A bondade de estranhos
por Bruno Carmelo“Eu sempre dependi da bondade de estranhos”. A frase célebre de Blanche Dubois, personagem de Um Bonde Chamado Desejo, vem à mente diante do suspense Nosso Fiel Traidor. A trama gira em torno do professor universitário Perry (Ewan McGregor) e de sua esposa, a advogada Gail (Naomie Harris), envolvidos por acaso com o alto escalão da máfia russa e da espionagem britânica. Eles ganham várias oportunidades de saírem do caso perigoso, que não lhes diz respeito, mas continuam arriscando as suas vidas por uma família de desconhecidos russos porque, como diz um personagem, Perry é um homem bom, e Gail é uma mulher honesta. É isto que pessoas boas fazem: elas salvam outras em perigo.
A lógica é evidente, e comum em produções de Hollywood, mas não se esperaria um raciocínio tão maniqueísta numa adaptação de John Le Carré. Talvez este texto em particular seja mais afeito ao heroísmo e às boas intenções. O filme, certamente, o é. O espectador pode estar mal acostumado, já que os livros do escritor britânico foram transformados em duas obras-primas do cinema recentemente - O Espião que Sabia Demais e O Homem Mais Procurado - ambas complexas e extremamente bem filmadas. Nosso Fiel Traidor não se compara aos outros dois, mas fornece um suspense atraente.
Seria inútil descrever mais detalhes da trama: como de costume nas histórias do autor, temos conspirações internacionais envolvendo grandes nomes da política e personagens com identidades suspeitas. A exemplo das outras adaptações, a obra é verborrágica, explicando constantemente quem é quem, qual é o próximo alvo, qual documento ou pen drive contém uma informação sigilosa etc. É fácil se perder na espiral de nomes e de cidades que a trama atravessa, mas a diretora Susanna White (mais conhecida pela fantasia infantil Nanny McPhee e as Lições Mágicas) trata de facilitar a estrutura ao reduzir a importância dos coadjuvantes, sequer apresentando alguns deles.
O resultado é um grupo de personagens pouco complexos, porém acessíveis a um público amplo.

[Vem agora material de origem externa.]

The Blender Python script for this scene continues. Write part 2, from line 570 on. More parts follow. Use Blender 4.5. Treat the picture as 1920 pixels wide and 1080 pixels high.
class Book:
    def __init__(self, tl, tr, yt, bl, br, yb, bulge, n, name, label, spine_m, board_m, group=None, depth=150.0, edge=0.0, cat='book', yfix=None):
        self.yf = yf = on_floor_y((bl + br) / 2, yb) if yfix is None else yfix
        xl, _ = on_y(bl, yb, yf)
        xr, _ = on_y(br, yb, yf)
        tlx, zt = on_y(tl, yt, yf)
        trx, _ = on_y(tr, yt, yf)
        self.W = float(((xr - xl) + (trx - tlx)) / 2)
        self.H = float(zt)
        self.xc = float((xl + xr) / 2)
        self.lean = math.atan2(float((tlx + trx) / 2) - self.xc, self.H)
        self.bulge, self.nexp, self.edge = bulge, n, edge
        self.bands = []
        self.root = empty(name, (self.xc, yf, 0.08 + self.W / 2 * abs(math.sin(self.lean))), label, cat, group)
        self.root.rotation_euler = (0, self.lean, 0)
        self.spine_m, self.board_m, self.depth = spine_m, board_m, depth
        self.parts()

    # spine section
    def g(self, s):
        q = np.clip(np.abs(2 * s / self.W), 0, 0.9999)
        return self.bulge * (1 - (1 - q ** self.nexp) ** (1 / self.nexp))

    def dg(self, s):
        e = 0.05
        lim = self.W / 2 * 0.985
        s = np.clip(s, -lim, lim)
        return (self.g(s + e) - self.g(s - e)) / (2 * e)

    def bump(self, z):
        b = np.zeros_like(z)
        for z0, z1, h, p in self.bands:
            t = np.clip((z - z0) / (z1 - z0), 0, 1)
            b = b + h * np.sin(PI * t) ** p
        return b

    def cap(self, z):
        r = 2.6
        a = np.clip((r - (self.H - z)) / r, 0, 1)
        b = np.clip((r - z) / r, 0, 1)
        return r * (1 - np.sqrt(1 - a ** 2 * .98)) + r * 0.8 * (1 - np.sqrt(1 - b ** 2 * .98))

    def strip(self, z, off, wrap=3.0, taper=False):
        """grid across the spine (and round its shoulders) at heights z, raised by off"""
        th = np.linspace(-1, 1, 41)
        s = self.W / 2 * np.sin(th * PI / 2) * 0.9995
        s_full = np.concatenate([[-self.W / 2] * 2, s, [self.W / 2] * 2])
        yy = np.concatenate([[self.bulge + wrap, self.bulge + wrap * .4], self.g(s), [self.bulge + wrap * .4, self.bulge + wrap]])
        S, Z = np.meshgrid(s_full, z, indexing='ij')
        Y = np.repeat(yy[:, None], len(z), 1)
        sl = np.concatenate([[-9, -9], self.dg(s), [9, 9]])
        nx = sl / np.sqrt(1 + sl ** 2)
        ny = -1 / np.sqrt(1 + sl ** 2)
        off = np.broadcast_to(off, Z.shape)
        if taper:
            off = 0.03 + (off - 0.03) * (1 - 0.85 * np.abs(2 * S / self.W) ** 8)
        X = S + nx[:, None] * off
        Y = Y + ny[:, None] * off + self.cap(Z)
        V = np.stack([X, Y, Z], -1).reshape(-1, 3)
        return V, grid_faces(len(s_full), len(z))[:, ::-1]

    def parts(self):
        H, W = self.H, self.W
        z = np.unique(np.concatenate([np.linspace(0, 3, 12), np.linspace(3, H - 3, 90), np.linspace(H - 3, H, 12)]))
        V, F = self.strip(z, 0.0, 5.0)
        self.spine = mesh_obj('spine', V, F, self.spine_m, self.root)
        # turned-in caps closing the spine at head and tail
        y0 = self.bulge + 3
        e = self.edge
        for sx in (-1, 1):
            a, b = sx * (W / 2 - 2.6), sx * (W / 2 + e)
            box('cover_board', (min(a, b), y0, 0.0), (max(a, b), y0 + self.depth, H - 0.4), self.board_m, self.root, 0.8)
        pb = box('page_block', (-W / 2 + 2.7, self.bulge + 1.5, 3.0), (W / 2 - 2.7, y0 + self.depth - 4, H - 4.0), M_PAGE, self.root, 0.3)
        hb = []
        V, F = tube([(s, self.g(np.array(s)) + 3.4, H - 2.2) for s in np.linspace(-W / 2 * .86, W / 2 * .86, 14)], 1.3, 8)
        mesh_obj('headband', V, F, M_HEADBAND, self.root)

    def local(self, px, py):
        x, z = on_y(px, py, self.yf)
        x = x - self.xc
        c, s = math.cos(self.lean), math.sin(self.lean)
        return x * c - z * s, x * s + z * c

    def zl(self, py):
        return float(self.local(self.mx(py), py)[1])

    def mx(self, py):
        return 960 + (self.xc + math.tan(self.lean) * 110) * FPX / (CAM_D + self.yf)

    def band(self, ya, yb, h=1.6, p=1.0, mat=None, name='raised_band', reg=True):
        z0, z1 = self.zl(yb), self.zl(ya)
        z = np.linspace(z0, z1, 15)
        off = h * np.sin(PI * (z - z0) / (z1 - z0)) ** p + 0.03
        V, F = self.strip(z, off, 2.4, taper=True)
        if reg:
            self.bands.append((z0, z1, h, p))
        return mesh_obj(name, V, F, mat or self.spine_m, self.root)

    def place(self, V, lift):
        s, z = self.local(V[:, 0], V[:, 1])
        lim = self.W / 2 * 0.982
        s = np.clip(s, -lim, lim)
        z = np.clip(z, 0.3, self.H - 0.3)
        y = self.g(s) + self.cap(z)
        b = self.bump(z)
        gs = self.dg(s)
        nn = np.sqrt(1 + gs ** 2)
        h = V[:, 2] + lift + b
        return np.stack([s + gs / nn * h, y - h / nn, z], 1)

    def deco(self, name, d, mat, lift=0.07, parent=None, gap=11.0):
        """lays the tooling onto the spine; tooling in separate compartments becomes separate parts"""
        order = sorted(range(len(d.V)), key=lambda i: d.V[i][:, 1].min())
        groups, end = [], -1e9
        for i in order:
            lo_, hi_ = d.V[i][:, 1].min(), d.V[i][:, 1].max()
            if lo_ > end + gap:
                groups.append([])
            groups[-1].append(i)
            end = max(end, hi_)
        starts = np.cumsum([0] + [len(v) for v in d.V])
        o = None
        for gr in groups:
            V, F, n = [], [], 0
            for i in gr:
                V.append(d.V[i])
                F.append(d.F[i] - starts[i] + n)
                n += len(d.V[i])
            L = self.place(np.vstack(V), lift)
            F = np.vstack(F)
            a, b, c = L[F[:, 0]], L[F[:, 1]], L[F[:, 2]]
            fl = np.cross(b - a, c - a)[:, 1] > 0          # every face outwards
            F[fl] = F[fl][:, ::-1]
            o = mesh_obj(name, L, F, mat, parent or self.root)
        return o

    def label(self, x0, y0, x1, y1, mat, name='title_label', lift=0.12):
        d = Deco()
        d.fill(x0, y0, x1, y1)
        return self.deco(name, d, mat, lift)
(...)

Ewan McGregor e Naomie Harris não sublinham a bondade de seus personagens, fazendo com que se envolvam no caso sem saber exatamente o porquê. Ambos os atores fazem questão de serem discretos, um tanto opacos, refletindo essa estranheza. Eles destoam da paisagem, ao contrário do investigador britânico eficaz, interpretado por Damian Lewis, e do mafioso de bom coração, cheio de trejeitos e sotaque carregado, composto por um inspirado Stellan Skarsgard.
A cineasta também simplifica o acesso do espectador às imagens. O Espião que Sabia Demais e O Homem Mais Procurado impressionavam pela frieza implacável de sua estética, pela elegância no retrato da elite. Susanna White opta por um caminho radicalmente diferente. Ela usa o widescreen para filmar de perto os rostos, criando uma sensação de claustrofobia. Com uma fotografia contrastada e saturada, mergulha os personagens no escuro, cobrindo-os de flares, reflexos e filtros brilhosos. O mundo da espionagem é filmado com a estética de um cassino ou cabaré, algo inovador, embora não necessariamente coerente com a proposta. Mesmo assim, é um ideal de beleza (brilhos, filtros, cores fortes, close-ups) acessível no circuito comercial.
O resultado final é uma tentativa de simplificação narrativa, estética e psicológica dos conflitos. Nosso Fiel Traidor torna-se uma adaptação palatável da obra de John Le Carré, mas também uma das menos estimulantes dos últimos anos.